Comme M. d’Avaux étoit à Munster, en je ne sais quelle occasion, la marquise de Sablé fut obligée de lui écrire ; elle dit à Costar : « Faites-moi un peu une lettre. » Il lui en fit une ; elle la trouva si guindée, qu’elle en fit une autre et l’envoya. M. d’Avaux écrivit ici qu’il avoit reçu de la marquise la plus belle lettre du monde ; Costar donne dans le panneau, croit que c’est la sienne qu’on loue, et est assez coquin pour en montrer une copie. Voiture étoit présent ; il en parle à la marquise, qui lui dit la vérité ; il tire copie de la lettre, et en fait l’affront à Costar, quoique ce ne fût qu’en riant.

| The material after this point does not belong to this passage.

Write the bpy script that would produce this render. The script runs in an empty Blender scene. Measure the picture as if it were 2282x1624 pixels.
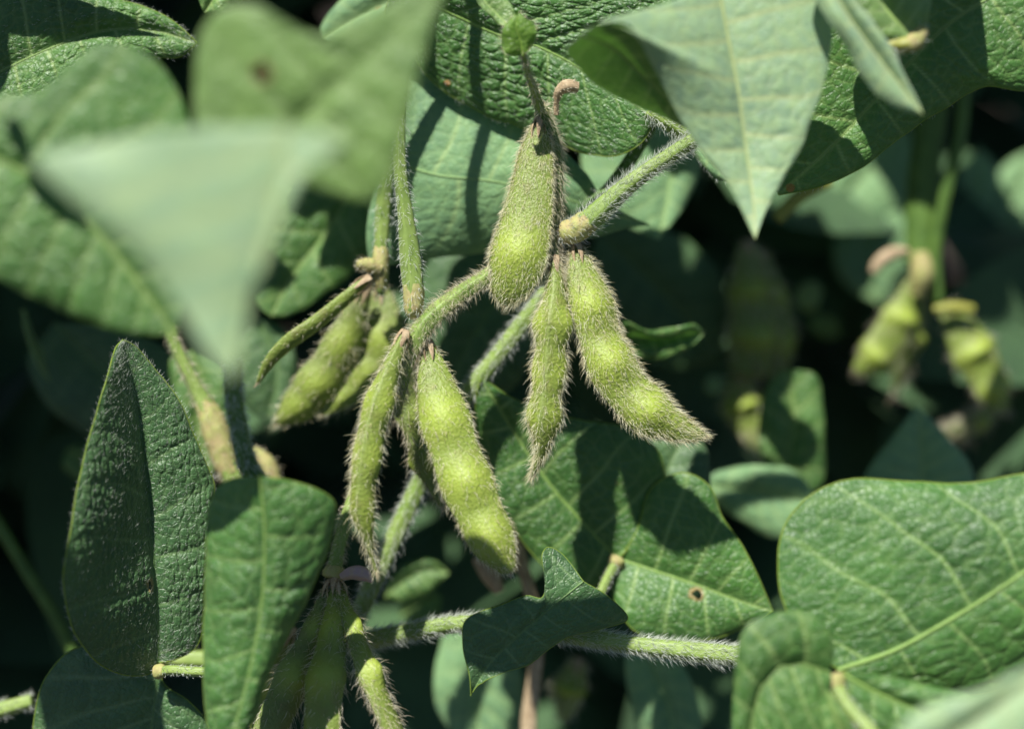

Voici encore une plaisante vision de Voiture. Il y avoit un homme dans la rue Saint-Honoré, vers les Quinze-Vingts[2], pour le privé duquel Voiture avoit une telle amitié qu’il se détournoit de quatre rues pour y aller, quoiqu’il ne connût presque point cet homme, et cela familièrement sans le demander. Cet homme s’en ennuya, et y fit mettre un cadenas, puis un loquet qu’on n’ouvroit qu’avec une clef. Voiture trou-

  1. Voiture n’a jamais été à l’Académie que pour s’y faire condamner sur une gageure. (T.)
  2. L’hospice des Quinze-Vingts étoit situé rue Saint-Nicaise. Après la suppression de la maison du Roi, sous le ministère de M. de Saint-Germain, ce bel établissement fut transféré à l’hôtel des Mousquetaires, rue de Charenton.